Actually, savoring the seafood ceviche required no such palate-priming. The bits and pieces of fish and shellfish arrived gently “cooked” with a squirt of lime juice and served with rounds of baked plantains for dipping.

Salivating for the chile relleno of my dreams, I summoned the chile en nogada, a roasted mild poblano pepper loaded with ground beef tossed (just as in Mexico City’s upscale eateries) with sweet raisins and savory almonds, then given a drizzle—here, Hector goes one better than in his homeland—a sweet-tart pomegranate glaze. But alas, the dish’s discrete tastes failed to come together.

My pal’s order of queso fresco proved a more serious mistake.
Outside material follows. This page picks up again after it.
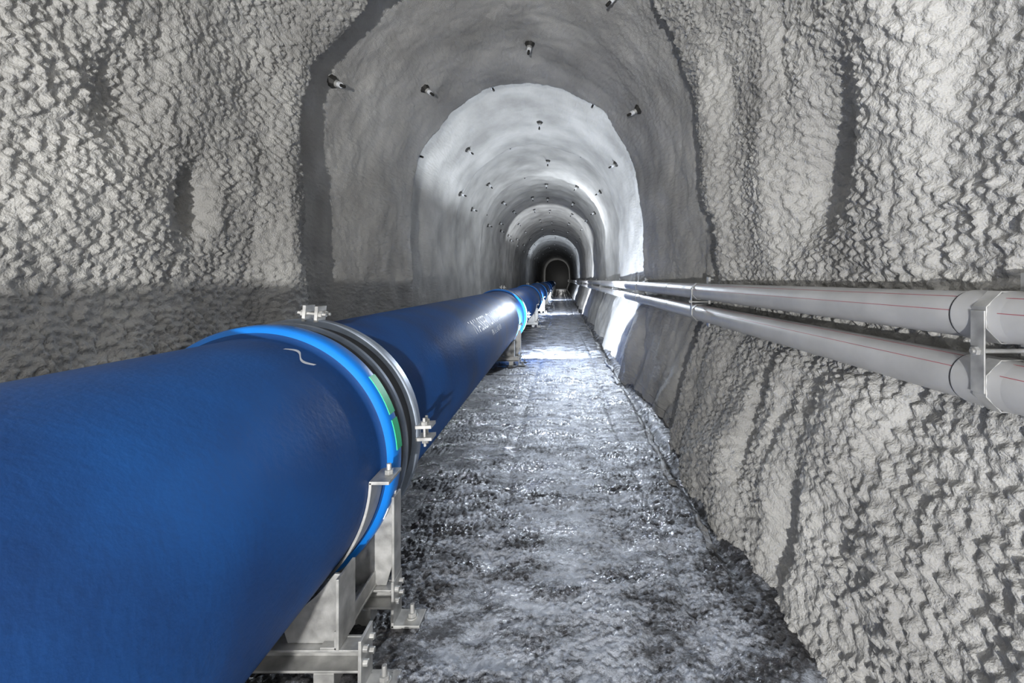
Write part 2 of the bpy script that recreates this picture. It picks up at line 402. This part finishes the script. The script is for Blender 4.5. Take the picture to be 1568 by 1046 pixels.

The seared panela cheese had re-hardened almost the moment it left the flame and provided more drudgery than delight (apps and salads $7-$12).

From the 16 tempting main dishes with a Latin beat ($15-$24), we chose the Pescado, a composition of cardamom-blackened salmon served over a mélange of artichokes, roasted sweet peppers, grilled asparagus and fried plantains, all washed with a mild guajillo chile butter sauce and attended by a dab of pineapple salsa. The fish—decidedly on the salty side—arrived overcooked, thus dry, and its richly-sauced veggie mix failed to live up to its promise—in other words, a rather ordinary dish.

Same for the Borrego, a meaty, tender lamb shank kissed with deep-flavored adobo sauce and served with beans, rice and “escabeche” vegetables. Each element co-existed most politely but added little to each other.

The coconut-tres leches (desserts $6) didn’t quite make the cut, either—a little more dry, less rich than the customary reason you stray from your diet and order this iconic cake. Yet, the evening proved more, much more, than the sum of its parts, and we savored the experience. Ena is more mellow and laid-back than Indio with its happening vibe and more careful cooking. But, room for both. And more, let’s hope. Erin and Hector, keep ’em coming!